Temmuz ayında konut satışları geçen yılın aynı dönemine göre yüzde 12,4 artarken, yılın ilk yedi ayında da güçlü seyrini korudu. Yeşilada, bu tablonun para politikasının yeterince sıkı olmadığının göstergesi olduğunu belirterek, iç talepteki canlılığın Merkez Bankası’nın faiz indirimini zorlaştırdığını söyledi.
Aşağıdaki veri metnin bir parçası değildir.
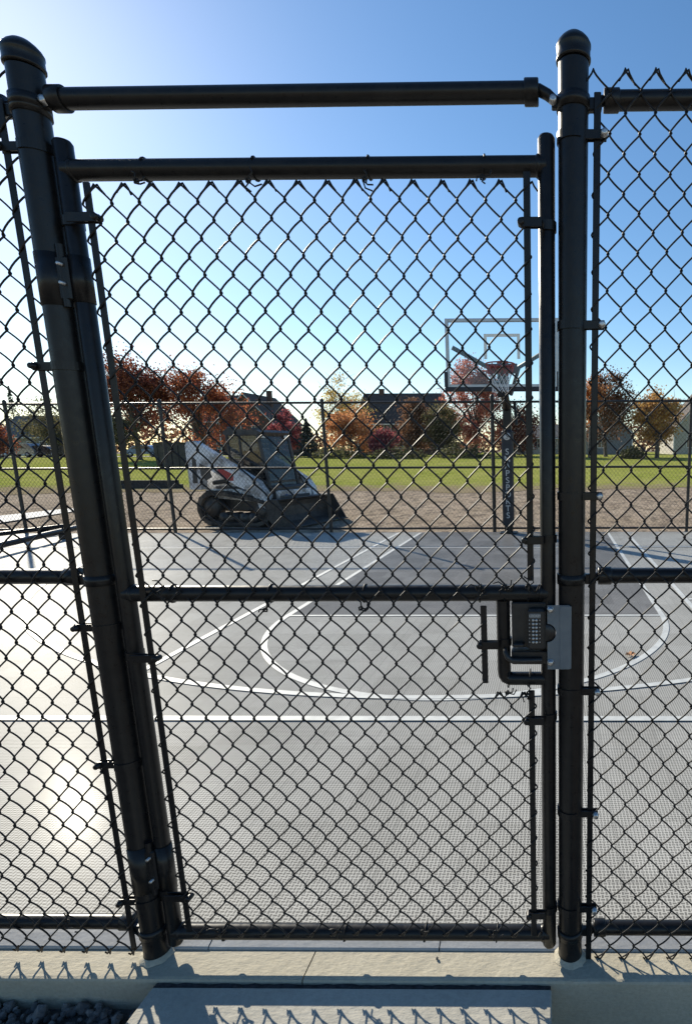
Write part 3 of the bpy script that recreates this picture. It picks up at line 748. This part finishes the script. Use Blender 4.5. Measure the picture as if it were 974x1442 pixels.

Türkiye’de konutun hâlâ servet koruma aracı olarak görülmesinin, devlete ve finansal sisteme duyulan güvensizlikten kaynaklandığını ifade eden Yeşilada, yabancı alıcıların azalması, nüfusun yaşlanması ve yüksek faizlerin kalıcı hale gelmesinin konutun kısa ve uzun vadede prim yapma ihtimalini zayıflattığını vurguladı.
ENFLASYONLA MÜCADELEDE ZORLU SÜREÇ
Aydınlık'ta yer alan habere göre, 2026’da enflasyonun düşeceği yönündeki açıklamaları da değerlendiren Yeşilada, sert bir ekonomik durgunluk olmadan kalıcı düşüşün zor olduğunu dile getirdi. Ücret artışlarının baskılanmasının tek başına yeterli olmayacağını belirten ekonomist, emlak vergisi ve rayiç bedel artışlarının bütçe açığını kapatmada etkili olabileceğini ancak siyasi dirençle karşılaşılabileceğini söyledi.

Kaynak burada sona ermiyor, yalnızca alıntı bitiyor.